Leaving the rest of this haterific sample-biting and legal-fisticuffs gossipry to the tabloids, “Pulsion” is what heads really want to hear in a real, honest-to-goodness joint. And this is the joint.  Back-to-basics with a fresh and clean breaks – minimal while monumental, elementary while enlightening. Piano and drums full-stop, period. Quick, reverberant, and scintillating flickers of piano rise transfiguratively then descend rapt and revivified within the headphones.  These airy, electro-gliding pyrotechnics find concrete grounding in percussioinist Luc Heller and a musical spine of hard knocking breakage.

Analogous to the courtly, enlightened refrain of “Pulsion” from drop to loop – its wide-open and sample-ready bars 0:00-0:05 – both mood and setting might invite an anachronistic snap digression to the wayback machine for l’Époque Baroque; the day of Bach and nostalgic, halcyon daydreams of Loussier.  Here one can almost imagine Eminem lighting the mic majestic over the original “Pulsion” uncut and unadulterated.  For the joint was all but composed, arranged, and orchestrated for rappers. It simply don’t stop, won’t stop knocking for a spitfire like Em to flow molten lava vocals upon, within, and throughout its highly flammable and ignitable emcee fabric.

Once a finespun but vocally threadbare tapestry of instrumentation, Dr.

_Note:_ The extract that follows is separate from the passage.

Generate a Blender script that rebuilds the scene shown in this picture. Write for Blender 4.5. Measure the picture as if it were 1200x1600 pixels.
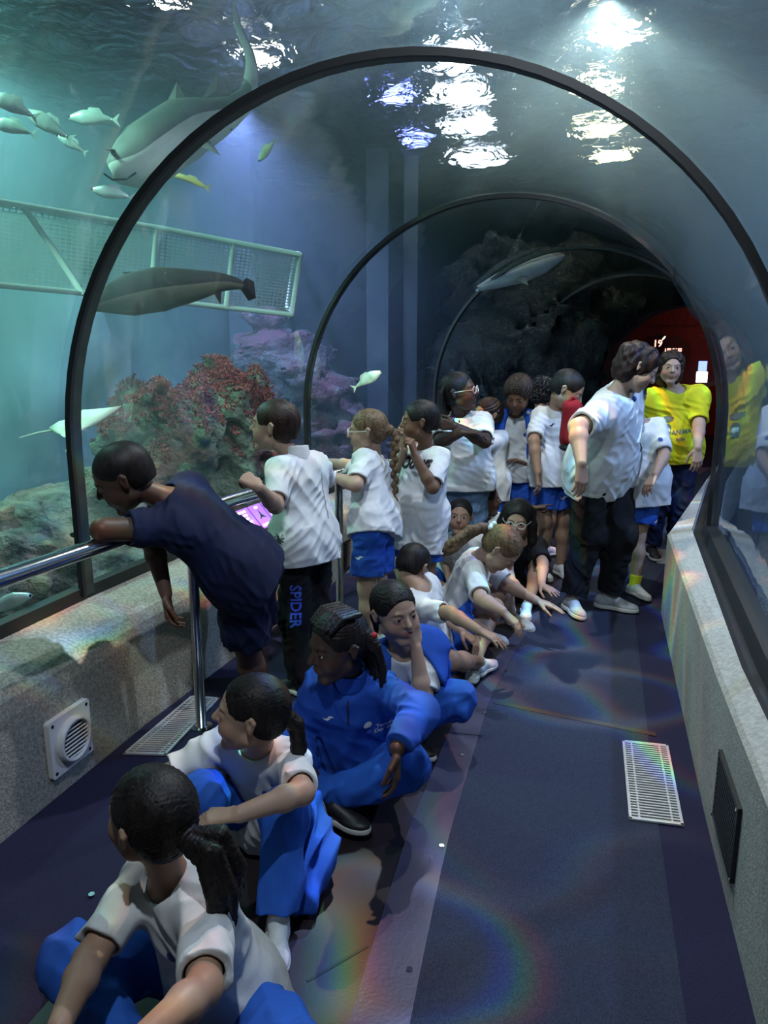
import bpy, bmesh, math, random
import numpy as np
from mathutils import Vector, Matrix
for o in list(bpy.data.objects): bpy.data.objects.remove(o)
SC = bpy.context.scene; COL = SC.collection
random.seed(4)
# ------------------------------------------------------------------ camera
FPX, CAMH = 1150.0, 1.5
PITCH = math.atan(240/1150.0)
cd = bpy.data.cameras.new('camera'); cam = bpy.data.objects.new('camera', cd); COL.objects.link(cam)
cam.location = (0, 0, CAMH); cam.rotation_euler = (math.pi/2-PITCH, 0, 0)
cd.sensor_fit = 'VERTICAL'; cd.sensor_height = 36; cd.lens = FPX/1600*36; cd.clip_start = .02; cd.clip_end = 100
SC.camera = cam
SC.view_settings.view_transform = 'Standard'; SC.view_settings.look = 'None'
SC.view_settings.gamma = 1; SC.view_settings.use_curve_mapping = False
SC.view_settings.exposure = 0.45
w = bpy.data.worlds.new('world'); SC.world = w; w.use_nodes = True
w.node_tree.nodes['Background'].inputs[0].default_value = (.10, .20, .30, 1)
w.node_tree.nodes['Background'].inputs[1].default_value = .06
# ------------------------------------------------------------------ pixel / plan helpers
def ray(x, y):
    a = (x-600)/FPX; b = (800-y)/FPX; c, s = math.cos(PITCH), math.sin(PITCH)
    return np.array([a, c+b*s, -s+b*c])
CO = np.array([0, 0, CAMH])
def atz(x, y, z): r = ray(x, y); return CO+r*((z-CAMH)/r[2])
def aty(x, y, Y): r = ray(x, y); return CO+r*(Y/r[1])
def nrm(v): v = np.asarray(v, float); return v/max(1e-9, np.linalg.norm(v))
# ------------------------------------------------------------------ lights
def lamp(kind, name, loc, target, power, color, size=.1, spot=60, blend=.6):
    ld = bpy.data.lights.new(name, kind); ld.energy = power; ld.color = color
    if kind == 'AREA': ld.shape = 'DISK'; ld.size = size
    else: ld.shadow_soft_size = size
    if kind == 'SPOT': ld.spot_size = math.radians(spot); ld.spot_blend = blend
    o = bpy.data.objects.new(name, ld); COL.objects.link(o); o.location = loc
    d = Vector(target)-Vector(loc); o.rotation_euler = d.to_track_quat('-Z', 'Y').to_euler()
    return o
def caustic_gobo(o, scale, strength, chroma=.011, base=.3):
    """water ripples focus the lamp's beam into bright bands that split into colours"""
    ld = o.data; ld.use_nodes = True; nt = ld.node_tree; N = nt.nodes; Lk = nt.links
    em = [n for n in N if n.type == 'EMISSION'][0]
    tc = N.new('ShaderNodeTexCoord'); sx = N.new('ShaderNodeSeparateXYZ'); Lk.new(tc.outputs['Normal'], sx.inputs[0])
    def m(op, a, b=None):
        n = N.new('ShaderNodeMath'); n.operation = op
        for i, v in enumerate((a, b)):
            if v is None: continue
            if isinstance(v, (int, float)): n.inputs[i].default_value = v
            else: Lk.new(v, n.inputs[i])
        return n.outputs[0]
    u = m('DIVIDE', sx.outputs[0], sx.outputs[2]); v = m('DIVIDE', sx.outputs[1], sx.outputs[2])
    outs = []
    for k in range(3):
        cb = N.new('ShaderNodeCombineXYZ'); Lk.new(m('ADD', u, chroma*k), cb.inputs[0]); Lk.new(m('ADD', v, chroma*.7*k), cb.inputs[1])
        no = N.new('ShaderNodeTexNoise'); no.inputs['Scale'].default_value = scale*.55; no.inputs['Detail'].default_value = 1.0
        Lk.new(cb.outputs[0], no.inputs['Vector'])
        d = m('ABSOLUTE', m('SUBTRACT', no.outputs[0], .5))
        r = m('POWER', m('MAXIMUM', m('SUBTRACT', 1.0, m('MULTIPLY', d, 27.0)), 0.0), 2.0)
        no2 = N.new('ShaderNodeTexNoise'); no2.inputs['Scale'].default_value = scale*.3; no2.inputs['Detail'].default_value = 0
        ofs = N.new('ShaderNodeVectorMath'); ofs.operation = 'ADD'; ofs.inputs[1].default_value = (7, 3, 1); Lk.new(cb.outputs[0], ofs.inputs[0]); Lk.new(ofs.outputs[0], no2.inputs['Vector'])
        g = m('MAXIMUM', m('MULTIPLY', m('SUBTRACT', no2.outputs[0], .50), 9.0), 0.0)
        outs.append(m('ADD', m('MULTIPLY', m('MULTIPLY', r, m('MINIMUM', g, 1.0)), strength), base))
    cc = N.new('ShaderNodeCombineColor')
    for k in range(3): Lk.new(outs[k], cc.inputs[k])
    Lk.new(cc.outputs[0], em.inputs[0]); em.inputs[1].default_value = 1.0
lamp('SPOT', 'tank_light_left', (-2.6, 3.2, 3.55), (-2.2, 5.2, .4), 330, (.48, 1.0, .74), .10, 130, .8)
lamp('SPOT', 'tank_light_left', (-3.2, 5.8, 3.55), (-1.6, 6.0, .5), 300, (.42, .92, .88), .10, 130, .8)
lamp('SPOT', 'tank_light_blue', (-1.6, 8.6, 3.55), (-.6, 8.6, 1), 560, (.34, .42, 1.0), .08, 130, .8)
o_ = lamp('SPOT', 'tunnel_light_near', (-.1, .3, 3.45), (-.2, 1.6, 0), 300, (.84, .90, 1.0), .03, 130, .5); caustic_gobo(o_, 5.5, .6, base=.5)
o_ = lamp('SPOT', 'tunnel_light_white', (.35, 3.0, 3.45), (.25, 2.9, 0), 400, (.84, .90, 1.0), .03, 130, .5); caustic_gobo(o_, 6, 2.1, base=.4)
o_ = lamp('SPOT', 'tunnel_light_warm', (1.25, 4.6, 3.45), (1.1, 4.4, 0), 330, (.98, .95, .88), .03, 130, .5); caustic_gobo(o_, 6, 2.1, base=.35)
lamp('SPOT', 'tank_light_right', (3.4, 3.4, 3.55), (3.0, 4.0, .8), 480, (.36, .52, 1.0), .08, 130, .8)
lamp('POINT', 'lobby_light', (6.6, 13.2, 2.4), (6, 13, 0), 12, (1, .35, .25), .1)
lamp('SPOT', 'tank_light_violet', (-1.2, 6.4, 3.5), (-1.0, 7.2, 1.2), 430, (.42, .42, 1.0), .08, 120, .8)

# ------------------------------------------------------------------ object helpers
def tag(o, label=None, cat=None, group=None, kind=None):
    if label: o['label'] = label
    if cat: o['category'] = cat
    if group: o['group'] = group
    if kind: o['kind'] = kind
    return o
def empty(name, loc, label, cat, group=None):
    o = bpy.data.objects.new(name, None); COL.objects.link(o); o.location = loc; o.empty_display_size = .05
    bpy.context.view_layer.update()
    return tag(o, label, cat, group)
def meshobj(name, verts, faces, mat, parent=None, smooth=False):
    me = bpy.data.meshes.new(name); me.from_pydata([tuple(map(float, v)) for v in verts], [], [tuple(int(i) for i in f) for f in faces])
    if mat: me.materials.append(mat)
    me.validate(); me.update()
    if smooth: me.polygons.foreach_set('use_smooth', [True]*len(me.polygons))
    o = bpy.data.objects.new(name, me); COL.objects.link(o)
    if parent is not None:
        o.parent = parent; o.matrix_parent_inverse = parent.matrix_world.inverted() if parent.matrix_world else Matrix()
    return o
class MB:
    """collects shapes and links them as one mesh"""
    def __init__(s): s.v = []; s.f = []
    def add(s, v, f):
        b = len(s.v); s.v += [tuple(x) for x in v]; s.f += [tuple(i+b for i in q) for q in f]; return s
    def box(s, c, size, X=(1, 0, 0), Y=(0, 1, 0), Z=(0, 0, 1), bev=0):
        c = np.array(c, float); X, Y, Z = map(np.array, (X, Y, Z)); hx, hy, hz = [q/2 for q in size]
        v = [c+X*hx*i+Y*hy*j+Z*hz*k for i in (-1, 1) for j in (-1, 1) for k in (-1, 1)]
        return s.add(v, [(0, 1, 3, 2), (4, 6, 7, 5), (0, 4, 5, 1), (2, 3, 7, 6), (0, 2, 6, 4), (1, 5, 7, 3)])
    def quadprism(s, pts, n, t):
        n = np.array(n)*t; k = len(pts); v = [np.array(p, float) for p in pts]+[np.array(p, float)+n for p in pts]
        f = [tuple(range(k))[::-1], tuple(range(k, 2*k))]+[(i, (i+1) % k, (i+1) % k+k, i+k) for i in range(k)]
        return s.add(v, f)
    def tube(s, pts, r, seg=12, caps=True):
        pts = [np.array(p, float) for p in pts]; n = len(pts); rr = r if hasattr(r, '__len__') else [r]*n
        v = []; f = []; up = None
        for i, p in enumerate(pts):
            t = nrm(pts[min(i+1, n-1)]-pts[max(i-1, 0)])
            if up is None:
                up = np.array([0, 0, 1.]) if abs(t[2]) < .9 else np.array([1., 0, 0])
            a = nrm(np.cross(t, up)); b = nrm(np.cross(a, t)); up = b
            for k in range(seg):
                q = 2*math.pi*k/seg; v.append(p+(a*math.cos(q)+b*math.sin(q))*rr[i])
        for i in range(n-1):
            for k in range(seg): f.append((i*seg+k, i*seg+(k+1) % seg, (i+1)*seg+(k+1) % seg, (i+1)*seg+k))
        if caps: f.append(tuple(range(seg))); f.append(tuple((n-1)*seg+k for k in range(seg))[::-1])
        return s.add(v, f)
    def build(s, name, mat, parent=None, smooth=False): return meshobj(name, s.v, s.f, mat, parent, smooth)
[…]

Dre and Mel-Man might have been given due pounds and propers for respectfully re-cutting and re-weaving “Pulsion” for Eminem – making it relevant to a new genre and generation of fandom.  However, “Kill You” would ultimately catch more fade than wreck from fans and critics alike while Em was publicly censured by a US Senate committee for his defacing and alleged threat to women; howbeit the Mathers LP went RIAA-certified Diamond and Grammy-trophied Best Rap Album.  And Loussier was content to walk away from the scandal with a few more Euros in the pocket of his clown suit. “Kill You” had escaped the guillotine and “Pulsion” upsurged evermore as Loussier killed it live as always on the world stage – whereupon he continues to electrify newfound devotees and faithful habitués with his Jazz-Classical ish during hundreds of annual Bach to Bach concerts and performances.

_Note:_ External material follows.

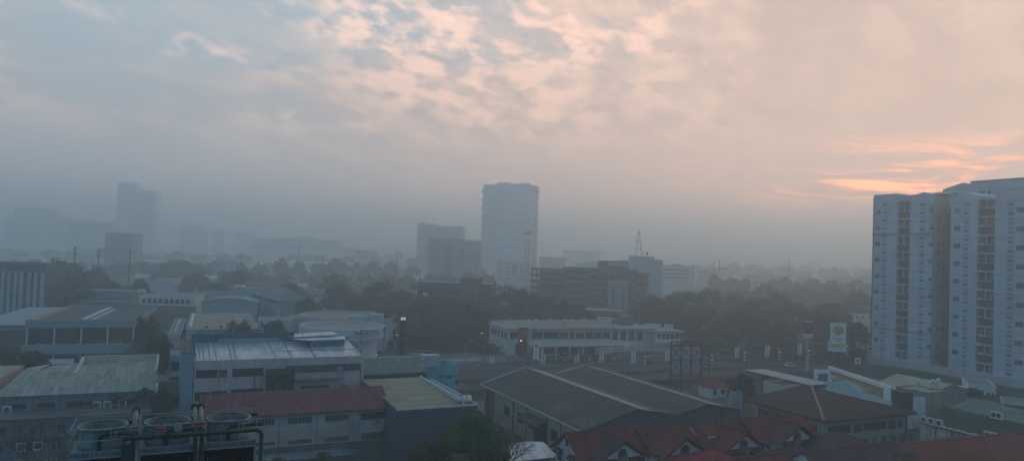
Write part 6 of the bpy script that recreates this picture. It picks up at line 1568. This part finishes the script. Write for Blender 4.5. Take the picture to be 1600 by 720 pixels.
# pair to its left
b = atD('slab_block', 'pale grey slab building with a taller left end, behind the finned glass block', 'building', 652.5, 680, 349, 620, 26, ang=R_(-6), wall=PALE); b.part('roof_box', MB().box(2, 8, 3, 9, b.H, b.H+2.5), PALE); bands(b, 14, 3.5, 1.0, b.H-3, GL2)
b = atD('slab_block', 'lower right half of the pale grey slab building with strip windows', 'building', 680, 723, 352.5, 622, 20, ang=R_(-8), wall=PALE, par=1.0); bands(b, 14, 3.5, 1.3, b.H-2, GL2)
FG = paint('blue_grey_panel', (.13, .16, .20), .7, .3)
b = atD('finned_glass_block', 'blue grey office block with staggered white fins and a plain centre', 'building', 670, 722, 371.5, 440, 22, ang=R_(-4), wall=FG, par=.4)
m = MB()
for i in range(10):
    for j in list(range(4))+list(range(12, 17)):
        x = .6+j*(b.L-1.2)/17+(.35 if i % 2 else 0); m.box(x, x+.42, -.5, -.004, b.H-1.2-i*3.7, b.H+1.9-i*3.7-.3) if b.H-1.2-i*3.7 > 1 else None
b.part('fins', m, WO); b.part('slot_glazing', MB().box(b.L*.5, b.L*.78, -.05, -.004, 3, b.H-4), GL)
for k in range(10): b.part('floor_line', MB().box(0, b.L, -.2, -.06, b.H-2.9-k*3.7, b.H-2.6-k*3.7), FG)
b = atD('finned_glass_block', 'right wing of the blue grey block with a light grid of fins', 'building', 722, 751, 376, 446, 20, ang=R_(-4), wall=FG, par=.4)
m = MB()
for i in range(10): m.box(0, b.L, -.5, -.004, b.H-.5-i*3.7, b.H-.1-i*3.7)
for j in range(9): m.box(j*b.L/8-.2, j*b.L/8+.2, -.5, -.004, 2, b.H)
b.part('fins', m, WO); b.part('roof_rail', MB().box(0, b.L, 0, .2, b.H+.8, b.H+1.4).box(-b.L*.9, 0, .2, .4, b.H+1.2, b.H+1.7), FG)
# building with a dark crown, far centre right
b = atD('crowned_block', 'distant white block with square windows and an overhanging dark roof storey', 'building', 883, 937, 391, 640, 24, ang=R_(2), wall=WO, par=.4)
gridwin(b, 5, 3.8, 1.4, b.H-5, np.linspace(3, b.L-3, 9), 1.8, fr=FRD)
b.part('roof_storey', MB().box(-2, b.L+2.5, -2, 24, b.H-4.2, b.H+.6), paint('slate_storey', (.16, .20, .22), .8, .3)); b.part('flagpole', MB().tube((b.L*.45, 4, b.H), (b.L*.45, 4, b.H+15), .14, n=4), DKMET)
b = atD('grey_block', 'long hazy grey block between the tall tower and the crowned block', 'building', 845, 884, 401, 560, 20, ang=R_(2), wall=PALE); bands(b, 6, 3.5, 1.2, b.H-1.5, GL2)
# ================================================================== hazy skyline
def far_(name, label, px0, px1, yt, D, depth=30, wall=None, n=0, step=3.6, h=1.2, ang=R_(3), extra=None):
    b = atD(name, label, 'building', px0, px1, yt, D, depth, ang=ang, wall=wall or PALE, par=.8)
    if n: bands(b, n, step, h, b.H-1.5, GL2)
    for e in extra or (): b.part('roof_box', MB().box(b.L*e[0], b.L*e[1], 4, min(depth-2, 16), b.H, b.H+e[2]), wall or PALE)
    return b
far_('hazy_tower', 'left, taller half of the hazy twin tower on the left skyline', 184, 214, 286, 690, 26, TW, 30, 3.2, 1.2, extra=((.15, .85, 3.5),))
far_('hazy_tower', 'right, lower half of the hazy twin tower on the left skyline', 214, 243.5, 297, 695, 26, TW, 28, 3.2, 1.2, extra=((.1, .9, 1.8),))
far_('hazy_block', 'broad hazy block with a stepped roofline at the far left', 22, 82, 323, 760, 30, PALE, 12, extra=((.25, .45, 2), (.55, .95, 1.5)))
far_('hazy_block', 'lower shoulder of the broad hazy block at the far left', 8, 23, 338, 770, 26, PALE, 8)
far_('hazy_block', 'low hazy block right of the broad stepped block', 82, 106, 339, 780, 26, PALE, 8)
far_('hazy_block', 'wide dusky block with a small penthouse and flagpole left of the twin tower', 104, 186, 345, 640, 30, PALE, 8, extra=((.2, .46, 4),))
far_('dark_block', 'plain dark square block in front of the hazy twin tower', 165, 206, 363, 480, 26, DKB)
far_('hazy_block', 'hazy block with a stepped top right of the twin tower', 281, 318, 352, 800, 30, WO, 6, extra=((.1, .95, 2.5), (.75, .95, 5)))
far_('hazy_block', 'small hazy block between the stepped block and the far rooftops', 331, 347, 359, 800, 22, PALE, 4)
far_('hazy_block', 'hazy block with a low attic, fourth along the left skyline', 367, 395, 359, 820, 24, WO, 4, extra=((.1, .9, 1.6),))
far_('office_complex', 'left part of the long hazy office complex', 392, 432, 371, 650, 30, WO, 5)
far_('office_complex', 'darker stair block in the middle of the long hazy office complex', 464, 486, 370, 646, 30, PALE)
far_('office_complex', 'second bay of the long hazy office complex', 432, 464, 370.5, 648, 30, PALE, 5)
far_('office_complex', 'right wing of the long hazy office complex under a thin flat roof', 486, 533, 374, 652, 30, WO, 4)
far_('far_block', 'low pale block with rows of windows right of the hazy office complex', 535, 556, 386, 640, 20, WO, 3, extra=())
far_('far_block', 'lower pale block next along from the office complex', 556, 576, 390, 630, 20, WO, 3)
far_('water_tank_block', 'tiny hazy block with a rounded top above the far trees', 541, 552, 361, 1300, 20, DKB)
far_('far_block', 'faint hazy block with a stepped roof far away on the right', 1267, 1285, 409, 950, 24, DKB, extra=((.5, 1.0, 4),))
far_('far_block', 'faint low block just right of the white office', 1086, 1100, 416, 620, 20, PALE)
far_('far_block', 'faint pale block beyond the white office', 1106, 1116, 409, 900, 20, PALE, extra=((.2, .8, 2.5),))
b = far_('water_tower_block', 'pale block with a brown curved roof among the hazy trees on the right', 1124, 1140, 421, 560, 10, WO); b.part('curved_roof', MB().exty([(0, b.H+.8)]+[(b.L/2*(1+math.cos(a)), b.H+.8+2.4*math.sin(a)) for a in [math.pi*j/10 for j in range(11)]][::1], 0, 10), BROWNC)
q = Pd(1181, 436, 560); t = thing('pavilion', 'small pavilion with a pale pointed roof among the hazy trees', 'pavilion', (q.x, q.y, 0), 0)
MB().box(-3, 3, -3, 3, 0, q.z-1.5).build('wall', WHITE, t); z = q.z-1.5; MB().slab([(-4.5, -4.5, z), (4.5, -4.5, z), (0, 0, z+3)]).slab([(4.5, -4.5, z), (4.5, 4.5, z), (0, 0, z+3)]).slab([(4.5, 4.5, z), (-4.5, 4.5, z), (0, 0, z+3)]).slab([(-4.5, 4.5, z), (-4.5, -4.5, z), (0, 0, z+3)]).build('roof', paint('buff_tiles', (.50, .40, .28), .8, .2), t)
b = far_('red_roof_house', 'low house with a faded red roof in the right hand wood', 1180, 1198, 476, 425, 14, WHITE); hip(b, b.H+.5, 2.2, REDR, .8)
for lb, px0, px1, yt, D, wl_ in (('pale house with small windows just left of the apartment tower', 1322, 1358, 489, 390, WHITE), ('low buff wall building below the pale house by the apartment tower', 1332, 1360, 508, 315, CREAM),
                                 ('long low roof at the left foot of the apartment tower', 1325, 1362, 521, 300, PALE), ('small pale roof glimpsed between hazy trees on the right', 1190, 1210, 446, 740, WHITE)):
    b = quickflat('house', lb, 'house', px0, yt, Pd(px0, yt, D).z if Pd(px0, yt, D).z < 30 else 10, px1, 12, wall=wl_, ang=R_(5), par=.3)
    for k in range(3): b.win(b.L*(.25+.25*k), b.H-2.4, 1.1, 1.2, fr=FRD)
# wide pale warehouse roofs lying in the haze on the left
SHD = corrug('pale_shed_sheet', (.42, .43, .42), 'X', 1.0, .6, .2, (.3, .3, .3)); 
for lb, px0, px1, yt, z, dep in (('long pale roof lying in the haze under the broad stepped block', 42, 165, 375, 12, 60), ('pale roof left of the flat topped dark tree', 205, 276, 404, 11, 40),
                                 ('very long white roof in the haze below the office complex', 408, 512, 405, 13, 50), ('white roofed hall with a little raised roof below the office complex', 500, 552, 407, 12, 30),
                                 ('grey hazy roof at the far left edge', -40, 40, 386, 12, 50), ('dim shed roof between the dark square block and the far trees', 210, 330, 392, 12, 50),
                                 ('pale strip of roof behind the row of power poles', 207, 230, 428, 10, 14), ('small pale shed behind the third power pole', 176, 190, 414, 11, 10), ('dull long roof in front of the hazy office complex', 412, 470, 421, 10, 40),
                                 ('low white roof near the right hand tree of the left group', 556, 606, 436, 9, 16), ('pale roof strip beyond the teal slab', 465, 476, 442, 9, 12), ('pale hazy roof beside the slab building', 648, 668, 430, 9, 14), ('grey roof beyond the arched colonnade', 235, 312, 434, 9, 30), ('white clad hall left of the dark trees', 314, 333, 430, 12, 18), ('dull roof in front of the hazy twin tower', 90, 160, 392, 11, 30)):
    p = Pz(px0, yt+3, z); D = p.y; b = Bld('warehouse_roof', lb, 'warehouse', p, R_(4), 1, dep); b.L = b.x(px1, yt+3); b.walls(z-1, PALE, y0=.2); gable(b, z-1, 2.0, SHD if 'pale' in lb or 'white' in lb else TGREY, .4, wallmat=PALE)
q = Pd(352, 401, 560); t = thing('domed_roof', 'hazy shallow dome among the far rooftops on the left', 'building', (q.x, q.y, 0)); r8 = 16*560/F0
MB().lathe([(r8, 0), (r8, q.z-3.2), (r8*.85, q.z-1.6), (r8*.5, q.z-.4), (.3, q.z)], n=24).build('dome', PALE, t)
# distant small buildings nothing tells apart
rf = random.Random(21)
for i in range(34):
    left = i < 22; px = rf.uniform(0, 640) if left else rf.uniform(1090, 1350); D = rf.uniform(650, 1100); wd = rf.uniform(14, 30); hh = rf.uniform(7, 13)
    P = Pd(px, 400, D); b = Bld('far_house', 'low hazy roof among the far trees %s' % ('to the left' if left else 'to the right'), 'house', (P.x, P.y, 0), R_(rf.uniform(-15, 25)), wd, rf.uniform(10, 20), 'far rooftops %s' % ('left' if left else 'right'))
    b.walls(hh-1.5, rf.choice((PALE, WHITE, CONC))); gable(b, hh-1.5, 1.8, rf.choice((SHD, TGREY, REDR, SHD)), .4)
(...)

As a coda and final cap tip to “Pulsion,” the joint was already so powerful and electrifying, long before these Em and Dre days, that during its radio and phonograph zenith, Electricité de France had copped it as background music for a late-seventies national televised energy campaign: “Des Hommes au Service des Hommes”.  True, he was known to score library music for television and movies, but this version is a circuit-breaker on the night the lights went out in Paris.  The motif and tempo are kept rock-steady, although flowing to a softer, alternate charge now as clouds gather above an amply rebuilt powerhouse of “Pulsion.”  Drums and piano equally more robust, richer and ruggedly strengthened to weather any electrical storm.

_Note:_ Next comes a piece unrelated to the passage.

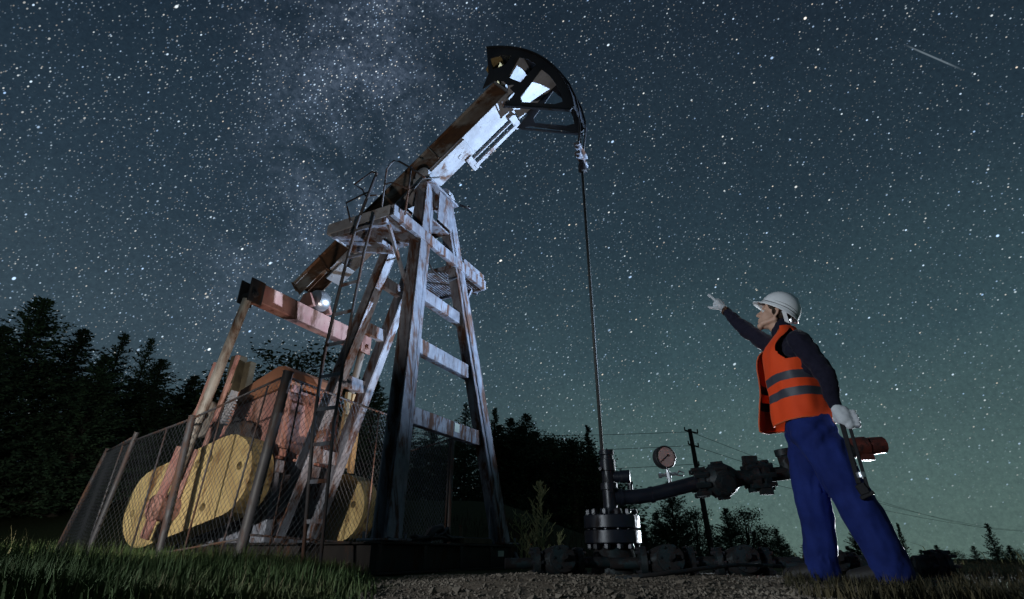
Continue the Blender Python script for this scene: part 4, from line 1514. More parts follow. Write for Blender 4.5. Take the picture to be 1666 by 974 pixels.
# gravel
rnd = random.Random(17)
gv, gf = [], []
for i in range(15000):
    y = 2.0 + 2.6 * rnd.random() ** 1.3
    x = rnd.uniform(-0.75, 1.7) if rnd.random() < .8 else rnd.uniform(-0.9, 2.6)
    if x < -0.55 - 0.1 * (y - 2) and rnd.random() < .8: continue
    s = 0.003 + 0.010 * rnd.random() ** 3.5 + (0.014 if rnd.random() < 0.008 else 0)
    z = gz(x, y) + s * 0.25
    k = len(gv)
    e = Euler((rnd.uniform(0, 6), rnd.uniform(0, 6), rnd.uniform(0, 6)))
    for d in ((1, 0, 0), (-1, 0, 0), (0, 1, 0), (0, -1, 0), (0, 0, 1), (0, 0, -1)):
        q = V(d) * s * rnd.uniform(.6, 1.25)
        q.rotate(e)
        gv.append((x + q.x, y + q.y, z + q.z * .75))
    for f in ((0, 2, 4), (2, 1, 4), (1, 3, 4), (3, 0, 4), (2, 0, 5), (1, 2, 5), (3, 1, 5), (0, 3, 5)):
        gf.append(tuple(k + j for j in f))
tag(pymesh('gravel', gv, gf, M['stone']), 'loose grey brown gravel heaped in front of the pump skid', 'gravel', None, 'stuff')

# ------------------------------------------------------------------ the worker
MAN_LOC = (1.95, 3.40, 0.15)
MAN_ROT = math.atan2(0.49, -0.87)
man = empty('person', MAN_LOC, MAN_ROT)
tag(man, 'worker in white hard hat, orange vest and blue trousers pointing up at the pump', 'person')
TAU = R(26)
hf = V((math.cos(TAU), 0, math.sin(TAU)))
hu = V((-math.sin(TAU), 0, math.cos(TAU)))
HO = V((0.098, 0, 1.692))


def hd(f, l, u):
    return HO + hf * f + V((0, l, 0)) + hu * u


HROT = Matrix((hf, V((0, 1, 0)), hu)).transposed()
# skeleton points (forward, left, up)
sh_n, el_n, wr_n = V((0.005, 0.19, 1.395)), V((-0.095, 0.235, 1.13)), V((-0.10, 0.215, 0.955))
sh_f, el_f, wr_f = V((0.13, -0.17, 1.44)), V((0.335, -0.30, 1.705)), V((0.468, -0.39, 1.935))
hipL, kneL, ankL = V((0.06, 0.09, 0.90)), V((-0.05, 0.12, 0.50)), V((-0.17, 0.13, 0.07))
hipR, kneR, ankR = V((0.09, -0.09, 0.90)), V((0.14, -0.10, 0.48)), V((0.165, -0.10, 0.07))


def arm_axis(wr, el):
    return (wr - el).normalized()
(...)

But the true climax of the joint is when Loussier brings that ruckus with a volt-surging, fuse-blowing symphony of break-worthy proportions.  Strings billow and horns torrent inclemently while a sick threnody of  intonations ride the orchestrals out until the song fades to Fin.  EDF also pressed up these 45 “Spécials” for promo giveaway and retail, then authorized by Lousier of course.   This “Pulsion” was lastly released on seven-inch and even cassettes; all featuring slightly different but complimentary versions of varied lengths on each and every flip: Piano Batterie / Piano Orchestral.  And these are the breaks.

Now break out that Chambord and pour an apéritif with capital, crystalline cheers to breaks and Jacques Loussier.  À votre santé.